Colored girl benefactor.

TARDY HONORS FOR HEROIC GIRL MARTYR

Birthday of Prudence Crandall, Jailed for Teaching Colored Girls, to Be Celebrated.

EXILED, JOINED JOHN BROWN.

Waterbury, Conn., March 8 – After a lapse of nearly seventy five years the repentant town of Canterbury has arranged to pay honor tomorrow to the memory of Miss Prudence Crandall, whom it imprisoned for teaching colored girls to write.  Tomorrow will be the seventy-fourth anniversary of Miss Crandall’s condemnation.

Born of Quaker parents, Prudence Crandall possessed a fine fighting spirit.  In 1832, when she conducted a select academy for young women at Canterbury, she admitted to membership Sarah Harris, colored.

Connecticut was at that time strong for social equality, but it wanted that equality for itself.  Miss Crandall was visited by a committee headed by Federal Judge Andrew T. Judson who insisted upon the colored girl’s expulsion.

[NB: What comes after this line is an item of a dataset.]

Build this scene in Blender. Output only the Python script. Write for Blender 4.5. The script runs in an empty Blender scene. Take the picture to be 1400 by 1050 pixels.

In response Miss Crandall inserted an advertisement in the local newspaper to the effect that hereafter she would instruct only colored girls.  In a rage Canterbury held a town meeting, as a result of which Miss Crandall and Elder Kneeland, who was in the assemblage to pronounce her the only honest woman in all the township, were thrown into jail.

Capt. Daniel Packard effected their escape, after which Miss Crandall went to Kansas, where she rallied with John Brown, and died only ten years ago.  Now the town which condemned and imprisoned her seventy four years ago has decided to erect a handsome memorial in her honor.